The way in which a man changes his trade and occupation is remarkable. One year he is a wine-merchant; the next he deals in soft goods; and the year after he becomes an auctioneer. The consequence of this is, that, although colonists acquire a peculiar aptitude for turning their hand to anything, and a great deal of general commercial knowledge, that knowledge is for the most part very superficial. This accounts for the phenomenal success which a newcomer who is a specialist occasionally meets with in a line of business in which he is an expert, and also for the failure which often attends the efforts of competent specialists, who become discredited because they are not able to do something properly, which in England would not be considered to come within their province. To a man coming here to establish himself in any business I would always give the advice to take a subordinate position for a year in a similar business already established. This will give him what is called 'colonial experience,' for want of which many an able man fails at the threshold.

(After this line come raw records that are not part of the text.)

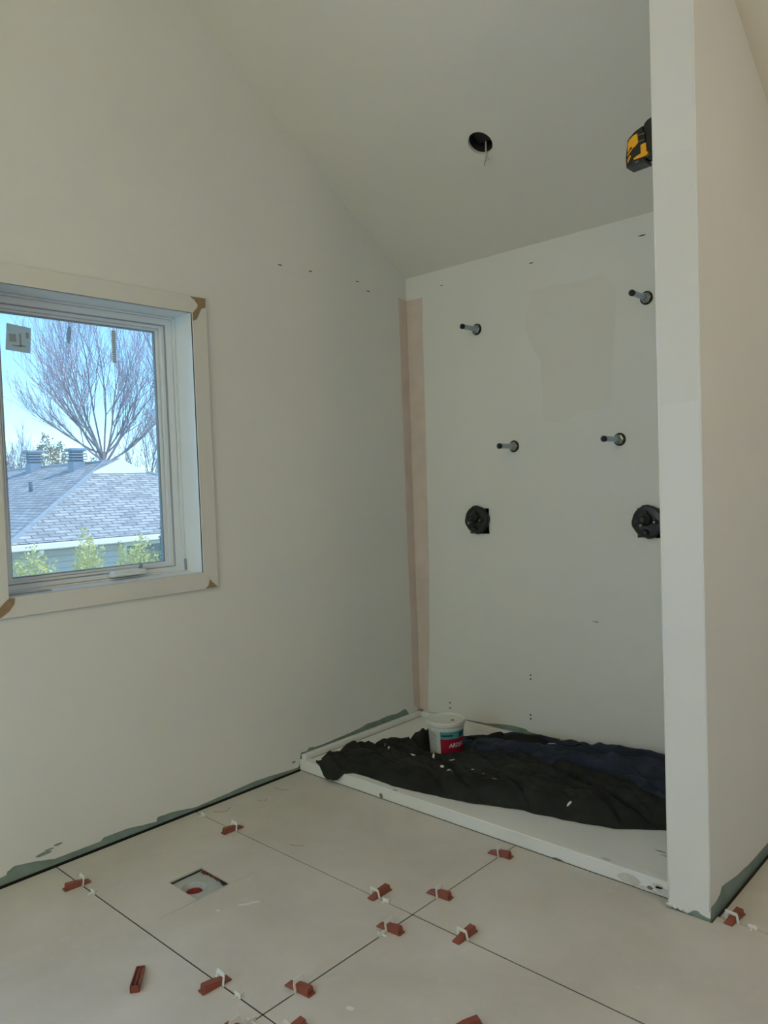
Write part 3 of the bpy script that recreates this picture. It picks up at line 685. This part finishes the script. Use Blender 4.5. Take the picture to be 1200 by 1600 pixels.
def valve(x, z, label):
    root = empty('shower_valve', (x, 0, z)); tag(root, label, 'valve', 'black valves roughed into the shower back wall')
    Mx = Matrix.Rotation(PI/2, 4, 'X')
    prof = []
    mb = MB(); n = 40; base = []
    rows = [(.057, -.06), (.057, .002), (.072, .003), (.073, .014), (.073, .022), (.067, .030), (.046, .034), (0, .034)]
    for r, h in rows:
        for k in range(n):
            a = 2*PI*k/n; w = 1 + (.045 if (k % 10) in (0, 1, 2) else 0)*(1 if r > .06 else 0)
            base.append(tuple(Mx @ Vector((r*w*math.cos(a), r*w*math.sin(a), h))))
    fs = [(i*n+k, i*n+(k+1) % n, (i+1)*n+(k+1) % n, (i+1)*n+k) for i in range(len(rows)-1) for k in range(n)]
    mb.add(base, fs); mb.build('plaster_guard', BLACKP, root, bevel=.0015)
    st = MB().lathe([(.030, .030), (.029, .050), (.026, .056), (.019, .060), (.017, .085), (.013, .088), (0, .088)], 24, Mx @ Matrix.Translation((-.004, .012, 0))).build('stem_cover', BLACKP, root, smooth=True)
    MB().box(-.010, .002, -.0895, -.086, -.018, -.006).build('stem_tip', GREYP, st, bevel=.001)
    for dx, dz, r, h in ((.042, .000, .011, .052), (-.042, .002, .011, .050), (-.004, -.048, .014, .052), (.0, .040, .009, .046)):
        b_ = MB().lathe([(r*1.3, .030), (r, .036), (r, h), (r*.6, h+.003), (0, h+.003)], 16, Mx @ Matrix.Translation((dx, dz, 0))).build('boss', BLACKP, root, smooth=True)
    MB().lathe([(.006, .050), (.005, .057), (0, .058)], 12, Mx @ Matrix.Translation((.042, .0, 0))).build('screw_head', BRASS, root)
    MB().box(-.056, .064, .06, .098, -.072, .058).build('recess_back', DARKGAP, root)
    # torn paper edge of the cut-out
    for (a, b, c, d) in ((-.030, .020, .064, .074), (.0665, .073, -.060, .045), (-.055, .03, -.082, -.0745)):
        pts = rough_outline([(a, c), (b, c), (b, d), (a, d)], 5, .006, x)
        MB().prism(pts, lambda q: (q[0], -.0006, q[1]), lambda q: (q[0], -.004, q[1])).build('torn_edge', PAINT, root)
    return root
valve(*VALVES[0], 'black round shower valve, left one, nearer the corner')
valve(*VALVES[1], 'black round shower valve, right one, partly behind the end wall')

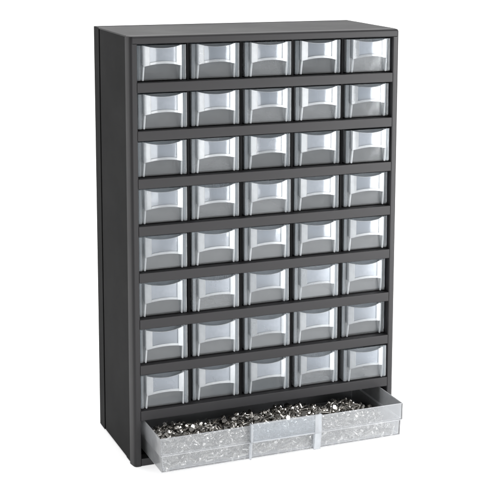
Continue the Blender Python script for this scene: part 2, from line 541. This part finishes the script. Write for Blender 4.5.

Amongst the peculiarities of colonial trade is a strong preference for local manufactures, with the exception of wine. A large manufacturer of agricultural machinery, who has just been making a tour of the colonies, tells me that he finds merchants actually prefer an inferior and dearer article locally made, if it appears at all equal to the English one in appearance. In a certain measure I believe this to be true. It is not merely a patriotic or protective feeling of sentiment, but is to a great extent due to the untrustworthiness of European manufacturers, who constantly send out articles inferior to those ordered. The French in particular sin in this respect. The Americans seem to be most to be relied upon. Owing partly to the duty on wool, and to the small number of articles which can be exported to America, there is not nearly so much trade with the United States as might be expected. If freights were lower, or our social relations with America closer, there would certainly be many more American manufactures in use than there are now.